> **EXERCISE GOAL**
Data follows below. Repeat exactly the lines between the line holding "Model this scene" and the line holding "SC.camera = cam", inclusive, and nothing more; drop pictures.

> **MATERIALS PROVIDED**

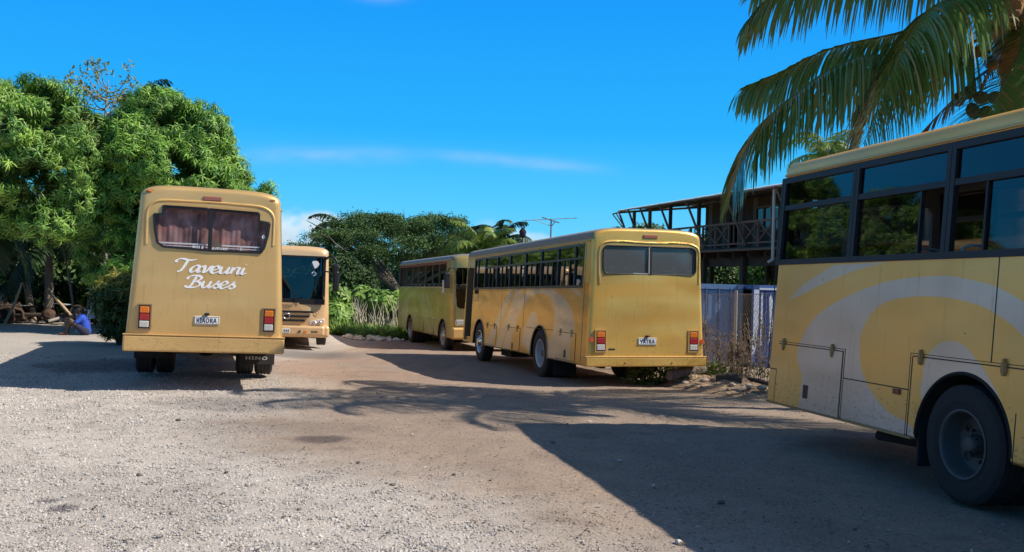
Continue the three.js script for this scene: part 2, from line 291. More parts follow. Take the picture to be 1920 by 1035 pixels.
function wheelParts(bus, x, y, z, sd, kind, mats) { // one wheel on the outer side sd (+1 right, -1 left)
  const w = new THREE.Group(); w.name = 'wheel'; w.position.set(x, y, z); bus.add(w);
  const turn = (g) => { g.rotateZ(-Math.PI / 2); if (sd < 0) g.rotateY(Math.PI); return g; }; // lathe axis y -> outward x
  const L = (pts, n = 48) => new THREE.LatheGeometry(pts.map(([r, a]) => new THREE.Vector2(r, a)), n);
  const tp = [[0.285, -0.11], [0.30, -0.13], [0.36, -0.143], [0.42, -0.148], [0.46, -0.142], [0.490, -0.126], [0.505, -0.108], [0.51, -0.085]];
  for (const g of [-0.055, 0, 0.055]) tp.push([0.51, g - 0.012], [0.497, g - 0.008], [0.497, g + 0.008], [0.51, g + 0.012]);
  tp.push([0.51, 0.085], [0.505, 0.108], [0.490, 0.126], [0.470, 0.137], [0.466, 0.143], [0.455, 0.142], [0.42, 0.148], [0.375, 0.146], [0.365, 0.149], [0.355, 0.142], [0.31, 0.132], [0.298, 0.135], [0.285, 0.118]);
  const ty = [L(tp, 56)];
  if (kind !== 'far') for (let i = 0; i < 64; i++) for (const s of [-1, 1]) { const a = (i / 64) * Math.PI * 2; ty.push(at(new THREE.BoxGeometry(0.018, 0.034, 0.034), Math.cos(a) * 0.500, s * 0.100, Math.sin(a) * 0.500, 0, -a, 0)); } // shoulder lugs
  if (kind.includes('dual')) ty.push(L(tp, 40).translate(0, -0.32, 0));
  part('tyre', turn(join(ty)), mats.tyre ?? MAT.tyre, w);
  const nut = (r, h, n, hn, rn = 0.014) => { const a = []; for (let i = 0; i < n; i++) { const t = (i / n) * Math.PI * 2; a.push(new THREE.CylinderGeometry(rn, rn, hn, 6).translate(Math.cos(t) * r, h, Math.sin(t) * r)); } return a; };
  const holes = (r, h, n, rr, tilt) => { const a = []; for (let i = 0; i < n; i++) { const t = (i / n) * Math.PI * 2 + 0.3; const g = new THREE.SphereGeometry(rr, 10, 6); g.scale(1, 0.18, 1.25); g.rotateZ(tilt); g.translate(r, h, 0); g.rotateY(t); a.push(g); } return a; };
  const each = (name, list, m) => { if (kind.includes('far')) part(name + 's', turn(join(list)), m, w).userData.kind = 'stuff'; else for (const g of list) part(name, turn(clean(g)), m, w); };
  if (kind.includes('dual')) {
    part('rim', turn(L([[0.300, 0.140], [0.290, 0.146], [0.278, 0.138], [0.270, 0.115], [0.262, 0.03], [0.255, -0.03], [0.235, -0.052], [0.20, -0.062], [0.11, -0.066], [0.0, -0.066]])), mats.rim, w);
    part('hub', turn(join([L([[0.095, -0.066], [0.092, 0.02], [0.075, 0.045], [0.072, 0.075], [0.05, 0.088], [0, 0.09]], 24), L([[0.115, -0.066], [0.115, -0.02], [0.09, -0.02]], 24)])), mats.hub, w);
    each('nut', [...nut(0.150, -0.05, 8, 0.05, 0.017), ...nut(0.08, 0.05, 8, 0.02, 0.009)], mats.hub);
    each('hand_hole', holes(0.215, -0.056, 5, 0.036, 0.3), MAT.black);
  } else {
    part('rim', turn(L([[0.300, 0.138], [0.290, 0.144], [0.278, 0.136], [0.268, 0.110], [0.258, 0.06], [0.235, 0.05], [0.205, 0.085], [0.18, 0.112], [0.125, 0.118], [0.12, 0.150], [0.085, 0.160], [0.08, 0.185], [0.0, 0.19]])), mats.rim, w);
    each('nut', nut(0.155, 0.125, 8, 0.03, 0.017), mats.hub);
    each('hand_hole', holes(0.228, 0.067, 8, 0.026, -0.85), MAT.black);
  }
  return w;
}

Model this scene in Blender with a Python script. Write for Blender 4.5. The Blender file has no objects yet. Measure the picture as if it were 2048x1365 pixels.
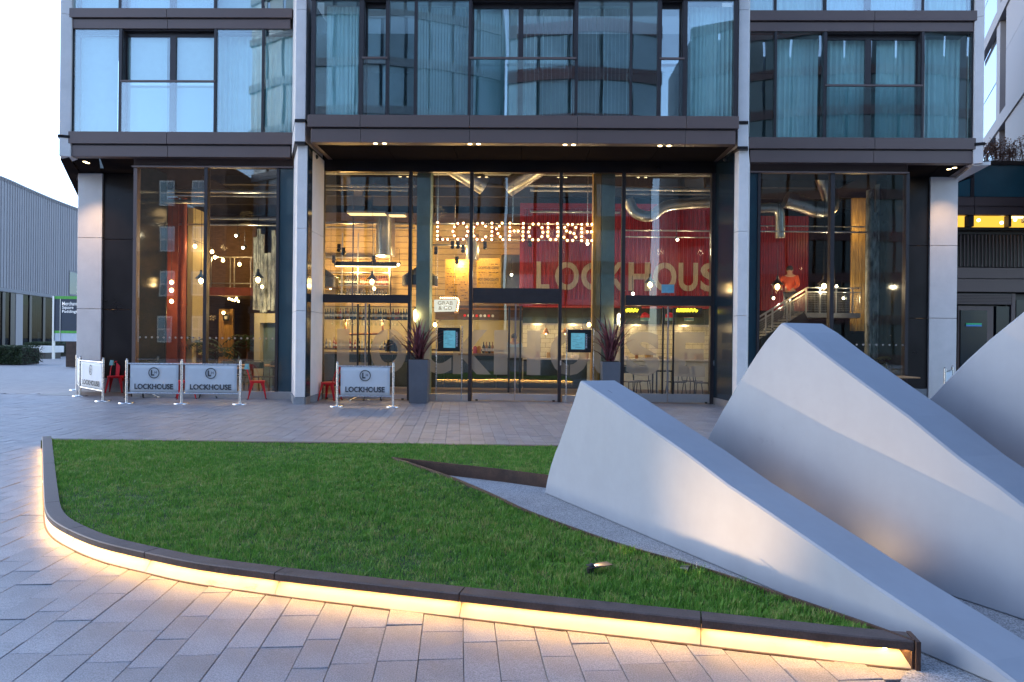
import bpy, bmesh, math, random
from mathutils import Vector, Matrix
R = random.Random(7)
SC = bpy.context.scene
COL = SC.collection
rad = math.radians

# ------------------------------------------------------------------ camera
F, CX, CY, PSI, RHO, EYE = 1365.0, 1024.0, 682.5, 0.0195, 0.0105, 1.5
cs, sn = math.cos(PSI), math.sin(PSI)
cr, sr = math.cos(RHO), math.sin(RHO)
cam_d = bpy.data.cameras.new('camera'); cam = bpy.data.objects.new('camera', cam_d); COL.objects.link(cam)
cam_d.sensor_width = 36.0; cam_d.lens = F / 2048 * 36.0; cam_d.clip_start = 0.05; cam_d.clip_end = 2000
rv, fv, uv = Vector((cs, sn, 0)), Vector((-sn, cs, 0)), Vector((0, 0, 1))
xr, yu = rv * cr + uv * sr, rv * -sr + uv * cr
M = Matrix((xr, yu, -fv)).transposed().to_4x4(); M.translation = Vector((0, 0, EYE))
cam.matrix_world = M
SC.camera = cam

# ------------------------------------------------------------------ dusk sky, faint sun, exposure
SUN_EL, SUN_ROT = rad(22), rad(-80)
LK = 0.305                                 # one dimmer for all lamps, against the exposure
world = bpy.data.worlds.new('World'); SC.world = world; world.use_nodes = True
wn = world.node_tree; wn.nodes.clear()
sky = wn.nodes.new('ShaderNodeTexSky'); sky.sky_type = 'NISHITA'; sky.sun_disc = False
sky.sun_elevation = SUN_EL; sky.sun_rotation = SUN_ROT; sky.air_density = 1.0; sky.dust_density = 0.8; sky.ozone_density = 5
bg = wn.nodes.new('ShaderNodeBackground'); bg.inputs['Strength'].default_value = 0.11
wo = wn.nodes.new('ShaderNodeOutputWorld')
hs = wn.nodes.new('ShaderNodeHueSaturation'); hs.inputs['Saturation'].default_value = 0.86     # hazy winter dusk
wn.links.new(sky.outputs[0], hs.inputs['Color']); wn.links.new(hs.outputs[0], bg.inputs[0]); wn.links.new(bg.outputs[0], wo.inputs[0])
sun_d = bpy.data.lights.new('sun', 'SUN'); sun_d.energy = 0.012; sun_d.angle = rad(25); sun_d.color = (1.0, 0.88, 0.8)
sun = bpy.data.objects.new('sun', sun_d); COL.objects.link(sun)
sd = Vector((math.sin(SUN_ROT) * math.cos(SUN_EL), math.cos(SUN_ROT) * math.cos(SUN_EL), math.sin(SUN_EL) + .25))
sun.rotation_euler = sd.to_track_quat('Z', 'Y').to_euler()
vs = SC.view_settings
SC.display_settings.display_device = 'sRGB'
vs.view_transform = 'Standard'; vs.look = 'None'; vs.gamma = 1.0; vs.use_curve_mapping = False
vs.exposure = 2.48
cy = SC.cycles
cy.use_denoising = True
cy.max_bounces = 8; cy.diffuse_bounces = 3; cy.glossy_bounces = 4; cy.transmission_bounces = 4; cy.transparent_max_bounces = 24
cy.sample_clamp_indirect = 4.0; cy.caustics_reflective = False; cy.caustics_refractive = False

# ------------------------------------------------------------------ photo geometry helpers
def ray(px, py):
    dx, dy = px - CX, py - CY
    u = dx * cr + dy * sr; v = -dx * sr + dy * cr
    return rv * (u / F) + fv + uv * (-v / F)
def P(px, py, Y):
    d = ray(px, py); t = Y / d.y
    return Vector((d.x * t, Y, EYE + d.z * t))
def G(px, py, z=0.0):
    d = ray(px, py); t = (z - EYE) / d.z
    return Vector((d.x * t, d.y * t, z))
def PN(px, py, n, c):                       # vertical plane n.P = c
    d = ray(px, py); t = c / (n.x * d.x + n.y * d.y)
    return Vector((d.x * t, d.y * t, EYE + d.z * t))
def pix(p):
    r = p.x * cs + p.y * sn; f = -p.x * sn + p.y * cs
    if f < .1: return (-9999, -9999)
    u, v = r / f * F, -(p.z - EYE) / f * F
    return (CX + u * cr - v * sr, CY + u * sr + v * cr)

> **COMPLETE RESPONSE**
Model this scene in Blender with a Python script. Write for Blender 4.5. The Blender file has no objects yet. Measure the picture as if it were 2048x1365 pixels.
import bpy, bmesh, math, random
from mathutils import Vector, Matrix
R = random.Random(7)
SC = bpy.context.scene
COL = SC.collection
rad = math.radians

# ------------------------------------------------------------------ camera
F, CX, CY, PSI, RHO, EYE = 1365.0, 1024.0, 682.5, 0.0195, 0.0105, 1.5
cs, sn = math.cos(PSI), math.sin(PSI)
cr, sr = math.cos(RHO), math.sin(RHO)
cam_d = bpy.data.cameras.new('camera'); cam = bpy.data.objects.new('camera', cam_d); COL.objects.link(cam)
cam_d.sensor_width = 36.0; cam_d.lens = F / 2048 * 36.0; cam_d.clip_start = 0.05; cam_d.clip_end = 2000
rv, fv, uv = Vector((cs, sn, 0)), Vector((-sn, cs, 0)), Vector((0, 0, 1))
xr, yu = rv * cr + uv * sr, rv * -sr + uv * cr
M = Matrix((xr, yu, -fv)).transposed().to_4x4(); M.translation = Vector((0, 0, EYE))
cam.matrix_world = M
SC.camera = cam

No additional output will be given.